The UC Berkeley ASPIRE Lab succeeded the Par Lab, and was led by Krste Asanović. It lasted from 2013 to 2018 and led to the building of several RISC-V compatible microprocessors. It had funding from DARPA as well as from many companies. The DARPA funding was basic research funding (6.1 category).

Basic research funding to universities is largely for unrestricted research with permission to publically disseminate the results. This contract is the standard model for U.S. federal grants to universities, and allows for results from the funded work to be published in the open literature and made accessible to the public at large, worldwide. The government retains rights to use any technology developed in the research, but, unless explicitly stated, does not restrict the technology.

A related DARPA photonics program predates RISC-V and funded research at MIT in 2006. The research supported the development of integrated silicon photonics. Later stages of funding at MIT and Berkeley were used to build prototype chips, which included RISC-V cores as infrastructure to demonstrate the photonic links.

The ASPIRE Lab was funded by the DARPA Power Efficiency Revolution for Embedded Computing Technologies (PERFECT)program. The goal of the program was to develop revolutionary approaches as well as the technologies and techniques to provide the power efficiency required to enable embedded computing systems. Researchers used RISC-V based systems to demonstrate the ideas in that program.

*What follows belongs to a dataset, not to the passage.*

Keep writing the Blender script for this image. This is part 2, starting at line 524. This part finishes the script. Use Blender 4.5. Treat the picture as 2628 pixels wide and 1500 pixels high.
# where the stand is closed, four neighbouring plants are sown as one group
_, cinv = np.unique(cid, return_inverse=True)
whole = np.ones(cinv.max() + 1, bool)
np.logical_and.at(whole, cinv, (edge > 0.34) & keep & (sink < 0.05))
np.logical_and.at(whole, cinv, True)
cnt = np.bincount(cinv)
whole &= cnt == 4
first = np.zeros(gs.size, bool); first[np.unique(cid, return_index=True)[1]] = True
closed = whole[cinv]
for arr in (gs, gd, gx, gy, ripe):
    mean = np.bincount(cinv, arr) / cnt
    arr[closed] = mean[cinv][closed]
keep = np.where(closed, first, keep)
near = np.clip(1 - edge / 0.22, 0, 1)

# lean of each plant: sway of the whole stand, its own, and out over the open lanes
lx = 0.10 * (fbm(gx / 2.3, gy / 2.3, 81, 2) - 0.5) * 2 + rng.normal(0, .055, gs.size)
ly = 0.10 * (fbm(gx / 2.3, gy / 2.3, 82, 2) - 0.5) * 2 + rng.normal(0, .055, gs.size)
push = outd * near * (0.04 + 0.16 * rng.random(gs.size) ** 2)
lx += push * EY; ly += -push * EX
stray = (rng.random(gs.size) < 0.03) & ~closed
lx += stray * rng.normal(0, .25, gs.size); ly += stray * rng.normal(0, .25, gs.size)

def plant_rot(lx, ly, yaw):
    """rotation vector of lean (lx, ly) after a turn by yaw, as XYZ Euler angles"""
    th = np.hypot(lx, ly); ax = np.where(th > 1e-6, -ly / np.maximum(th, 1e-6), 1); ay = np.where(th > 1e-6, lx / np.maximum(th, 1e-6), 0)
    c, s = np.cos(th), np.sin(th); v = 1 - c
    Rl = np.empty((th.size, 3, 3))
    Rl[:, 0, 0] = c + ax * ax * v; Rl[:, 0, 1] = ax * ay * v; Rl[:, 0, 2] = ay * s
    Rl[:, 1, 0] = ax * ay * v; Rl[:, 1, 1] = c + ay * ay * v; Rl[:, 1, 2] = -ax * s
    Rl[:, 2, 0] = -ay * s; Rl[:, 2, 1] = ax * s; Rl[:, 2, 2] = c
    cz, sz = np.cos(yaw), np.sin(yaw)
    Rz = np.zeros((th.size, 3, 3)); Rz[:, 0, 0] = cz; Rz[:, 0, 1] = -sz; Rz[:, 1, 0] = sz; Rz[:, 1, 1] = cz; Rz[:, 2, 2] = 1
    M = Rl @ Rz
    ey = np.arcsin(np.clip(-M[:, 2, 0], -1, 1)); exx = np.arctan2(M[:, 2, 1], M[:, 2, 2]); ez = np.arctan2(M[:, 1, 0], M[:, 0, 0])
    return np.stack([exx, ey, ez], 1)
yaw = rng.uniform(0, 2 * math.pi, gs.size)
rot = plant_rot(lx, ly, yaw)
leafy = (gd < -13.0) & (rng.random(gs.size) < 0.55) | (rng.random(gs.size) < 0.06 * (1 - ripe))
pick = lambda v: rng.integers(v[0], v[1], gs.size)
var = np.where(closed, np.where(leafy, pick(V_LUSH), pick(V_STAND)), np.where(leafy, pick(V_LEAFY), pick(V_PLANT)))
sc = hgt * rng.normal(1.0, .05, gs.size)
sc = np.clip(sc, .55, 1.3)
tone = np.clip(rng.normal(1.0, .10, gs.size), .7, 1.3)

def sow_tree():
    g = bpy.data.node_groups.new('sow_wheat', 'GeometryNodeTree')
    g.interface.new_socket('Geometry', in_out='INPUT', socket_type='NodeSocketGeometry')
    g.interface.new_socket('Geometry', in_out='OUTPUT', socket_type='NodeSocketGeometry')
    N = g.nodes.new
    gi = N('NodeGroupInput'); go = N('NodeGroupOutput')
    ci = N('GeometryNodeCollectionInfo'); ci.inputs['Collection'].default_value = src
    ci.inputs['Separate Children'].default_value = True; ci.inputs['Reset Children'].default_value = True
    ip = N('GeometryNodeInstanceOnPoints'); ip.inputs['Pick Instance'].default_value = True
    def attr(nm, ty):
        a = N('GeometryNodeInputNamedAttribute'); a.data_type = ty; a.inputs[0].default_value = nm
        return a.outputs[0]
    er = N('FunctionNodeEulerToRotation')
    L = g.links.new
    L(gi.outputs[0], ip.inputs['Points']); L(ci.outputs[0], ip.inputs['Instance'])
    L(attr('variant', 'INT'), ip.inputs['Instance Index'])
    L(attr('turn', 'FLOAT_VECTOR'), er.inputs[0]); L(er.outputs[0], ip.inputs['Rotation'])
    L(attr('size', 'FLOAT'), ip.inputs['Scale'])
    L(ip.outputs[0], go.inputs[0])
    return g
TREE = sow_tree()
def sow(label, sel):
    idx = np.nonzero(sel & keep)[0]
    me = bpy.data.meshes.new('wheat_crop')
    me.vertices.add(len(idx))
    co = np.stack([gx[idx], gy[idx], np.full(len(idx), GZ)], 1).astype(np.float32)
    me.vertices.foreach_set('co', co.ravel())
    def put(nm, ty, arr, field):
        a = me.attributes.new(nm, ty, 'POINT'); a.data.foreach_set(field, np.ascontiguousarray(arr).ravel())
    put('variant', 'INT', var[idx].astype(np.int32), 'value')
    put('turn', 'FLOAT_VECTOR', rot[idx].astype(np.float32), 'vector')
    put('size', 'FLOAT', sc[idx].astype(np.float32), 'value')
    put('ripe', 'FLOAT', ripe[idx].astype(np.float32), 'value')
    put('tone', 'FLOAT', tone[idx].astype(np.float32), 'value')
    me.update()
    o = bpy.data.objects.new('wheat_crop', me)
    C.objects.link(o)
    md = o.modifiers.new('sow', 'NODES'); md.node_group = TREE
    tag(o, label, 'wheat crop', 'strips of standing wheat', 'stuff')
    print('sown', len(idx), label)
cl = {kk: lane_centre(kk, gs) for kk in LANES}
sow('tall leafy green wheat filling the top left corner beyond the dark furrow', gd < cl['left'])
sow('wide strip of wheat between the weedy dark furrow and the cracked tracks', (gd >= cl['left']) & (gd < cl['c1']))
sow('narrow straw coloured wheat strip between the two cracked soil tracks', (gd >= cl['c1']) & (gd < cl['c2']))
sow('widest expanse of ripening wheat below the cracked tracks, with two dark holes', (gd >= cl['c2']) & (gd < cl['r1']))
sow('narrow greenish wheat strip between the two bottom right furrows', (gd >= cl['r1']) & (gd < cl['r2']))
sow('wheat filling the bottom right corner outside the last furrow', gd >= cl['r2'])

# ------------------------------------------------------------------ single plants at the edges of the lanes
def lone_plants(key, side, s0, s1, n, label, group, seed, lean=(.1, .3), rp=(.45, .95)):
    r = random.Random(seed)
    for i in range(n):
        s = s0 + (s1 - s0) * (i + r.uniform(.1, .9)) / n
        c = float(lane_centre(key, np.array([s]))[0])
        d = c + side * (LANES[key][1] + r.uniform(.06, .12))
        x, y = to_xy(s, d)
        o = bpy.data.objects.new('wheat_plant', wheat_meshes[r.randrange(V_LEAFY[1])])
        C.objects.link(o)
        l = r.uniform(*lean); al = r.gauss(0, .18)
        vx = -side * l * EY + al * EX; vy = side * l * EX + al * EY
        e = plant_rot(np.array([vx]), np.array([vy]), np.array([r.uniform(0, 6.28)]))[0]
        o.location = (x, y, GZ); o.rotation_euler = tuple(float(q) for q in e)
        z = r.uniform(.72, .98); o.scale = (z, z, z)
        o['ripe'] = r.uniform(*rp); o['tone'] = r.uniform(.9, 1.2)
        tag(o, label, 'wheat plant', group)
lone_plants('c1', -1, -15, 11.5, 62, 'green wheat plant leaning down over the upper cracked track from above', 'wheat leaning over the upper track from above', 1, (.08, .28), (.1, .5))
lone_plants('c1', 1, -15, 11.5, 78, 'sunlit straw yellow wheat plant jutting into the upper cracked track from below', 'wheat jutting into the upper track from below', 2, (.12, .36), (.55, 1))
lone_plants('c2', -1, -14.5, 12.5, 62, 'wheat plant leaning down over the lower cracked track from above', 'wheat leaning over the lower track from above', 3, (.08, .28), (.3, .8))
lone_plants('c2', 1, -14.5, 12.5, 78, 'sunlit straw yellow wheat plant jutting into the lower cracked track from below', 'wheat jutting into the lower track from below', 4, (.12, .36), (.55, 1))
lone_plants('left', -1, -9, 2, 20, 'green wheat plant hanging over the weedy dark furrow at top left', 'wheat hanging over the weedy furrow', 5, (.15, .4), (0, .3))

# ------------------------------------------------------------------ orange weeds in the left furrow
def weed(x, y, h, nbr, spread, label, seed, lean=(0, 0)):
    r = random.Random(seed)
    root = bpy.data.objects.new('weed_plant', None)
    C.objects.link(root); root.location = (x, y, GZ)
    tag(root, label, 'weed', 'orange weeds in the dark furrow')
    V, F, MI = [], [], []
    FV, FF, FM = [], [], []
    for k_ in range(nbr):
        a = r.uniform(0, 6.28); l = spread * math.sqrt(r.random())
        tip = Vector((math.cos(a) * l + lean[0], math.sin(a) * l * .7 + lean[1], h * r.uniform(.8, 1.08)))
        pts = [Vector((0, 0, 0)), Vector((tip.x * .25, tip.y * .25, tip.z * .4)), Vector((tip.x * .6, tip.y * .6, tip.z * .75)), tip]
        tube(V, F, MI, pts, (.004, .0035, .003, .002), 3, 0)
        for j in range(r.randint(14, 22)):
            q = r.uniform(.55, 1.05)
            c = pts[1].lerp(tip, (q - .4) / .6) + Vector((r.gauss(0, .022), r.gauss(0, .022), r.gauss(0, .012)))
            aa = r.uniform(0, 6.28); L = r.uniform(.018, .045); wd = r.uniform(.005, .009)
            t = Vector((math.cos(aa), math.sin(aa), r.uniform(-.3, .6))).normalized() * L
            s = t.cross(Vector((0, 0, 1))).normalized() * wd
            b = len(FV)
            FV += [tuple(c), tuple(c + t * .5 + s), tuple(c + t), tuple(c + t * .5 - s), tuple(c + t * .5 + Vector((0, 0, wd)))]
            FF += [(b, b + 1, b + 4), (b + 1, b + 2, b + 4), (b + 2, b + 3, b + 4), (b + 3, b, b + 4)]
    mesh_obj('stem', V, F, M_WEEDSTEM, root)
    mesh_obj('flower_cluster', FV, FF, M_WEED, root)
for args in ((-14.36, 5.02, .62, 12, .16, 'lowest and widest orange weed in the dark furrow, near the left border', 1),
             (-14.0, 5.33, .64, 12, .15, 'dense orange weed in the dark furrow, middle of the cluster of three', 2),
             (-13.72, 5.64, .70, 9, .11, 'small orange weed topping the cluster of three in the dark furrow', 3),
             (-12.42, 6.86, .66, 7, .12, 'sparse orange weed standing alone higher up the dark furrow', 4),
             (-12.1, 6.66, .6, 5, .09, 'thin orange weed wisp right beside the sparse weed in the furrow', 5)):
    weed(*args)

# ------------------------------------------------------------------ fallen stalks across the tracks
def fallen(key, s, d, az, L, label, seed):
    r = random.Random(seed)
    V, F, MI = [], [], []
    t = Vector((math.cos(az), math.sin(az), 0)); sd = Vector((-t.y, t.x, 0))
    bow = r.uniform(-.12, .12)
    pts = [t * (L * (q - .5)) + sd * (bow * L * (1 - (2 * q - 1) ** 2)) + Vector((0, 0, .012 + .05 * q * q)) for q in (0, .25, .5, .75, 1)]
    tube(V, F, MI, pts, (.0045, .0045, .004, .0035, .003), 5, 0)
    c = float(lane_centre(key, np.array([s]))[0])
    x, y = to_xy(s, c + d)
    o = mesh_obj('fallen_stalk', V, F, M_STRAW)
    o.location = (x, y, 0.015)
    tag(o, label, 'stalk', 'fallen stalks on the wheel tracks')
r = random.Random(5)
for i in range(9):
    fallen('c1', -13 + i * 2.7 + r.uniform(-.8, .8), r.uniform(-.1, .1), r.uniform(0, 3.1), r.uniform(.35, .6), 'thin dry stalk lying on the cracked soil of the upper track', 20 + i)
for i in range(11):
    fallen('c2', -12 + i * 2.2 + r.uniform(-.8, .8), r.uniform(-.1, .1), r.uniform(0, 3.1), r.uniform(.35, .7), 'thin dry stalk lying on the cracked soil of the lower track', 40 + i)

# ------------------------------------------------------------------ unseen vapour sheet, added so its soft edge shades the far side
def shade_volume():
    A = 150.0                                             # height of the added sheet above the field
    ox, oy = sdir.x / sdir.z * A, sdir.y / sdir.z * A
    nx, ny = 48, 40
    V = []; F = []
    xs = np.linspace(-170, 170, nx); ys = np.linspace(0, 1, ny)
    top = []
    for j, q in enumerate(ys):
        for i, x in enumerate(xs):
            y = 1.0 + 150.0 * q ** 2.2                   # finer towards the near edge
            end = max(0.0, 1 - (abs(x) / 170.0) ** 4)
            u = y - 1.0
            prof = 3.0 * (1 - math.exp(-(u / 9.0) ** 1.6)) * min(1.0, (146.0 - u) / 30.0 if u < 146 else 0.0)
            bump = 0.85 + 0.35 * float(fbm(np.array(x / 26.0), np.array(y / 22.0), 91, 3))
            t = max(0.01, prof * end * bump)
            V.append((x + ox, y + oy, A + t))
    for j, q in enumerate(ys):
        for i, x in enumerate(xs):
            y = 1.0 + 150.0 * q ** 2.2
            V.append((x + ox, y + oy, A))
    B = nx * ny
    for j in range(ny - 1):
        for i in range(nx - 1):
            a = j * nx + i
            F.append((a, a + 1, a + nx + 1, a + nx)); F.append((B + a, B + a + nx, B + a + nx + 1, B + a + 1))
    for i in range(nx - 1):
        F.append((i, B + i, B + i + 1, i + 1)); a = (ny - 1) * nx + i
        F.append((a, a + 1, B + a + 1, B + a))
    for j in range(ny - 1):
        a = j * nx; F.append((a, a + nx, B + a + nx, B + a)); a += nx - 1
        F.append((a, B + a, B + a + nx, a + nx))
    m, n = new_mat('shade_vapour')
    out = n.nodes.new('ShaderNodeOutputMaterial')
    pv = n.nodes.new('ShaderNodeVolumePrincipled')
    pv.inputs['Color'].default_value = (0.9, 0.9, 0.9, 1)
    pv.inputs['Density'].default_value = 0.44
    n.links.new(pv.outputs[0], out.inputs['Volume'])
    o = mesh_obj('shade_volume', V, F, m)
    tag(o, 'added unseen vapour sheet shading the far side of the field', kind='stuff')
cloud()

In all of these funded projects, the RISC-V ISA specification and RISC-V open-source cores were not a contract deliverable. RISC-V was just the infrastructure separately developed to support the funded research.

While DARPA did not fund the original RISC-V ISA definition, DARPA funding played a significant role in its later development. The linked article on the SSITH Voting Machine and DOD presentation by Linton Salmon detail some of the areas where DARPA research continues to support RISC-V.

DARPA is currently funding a large set of programs around open-source hardware technology. RISC-V International has never had DARPA funding, nor pursued or received funding from any government.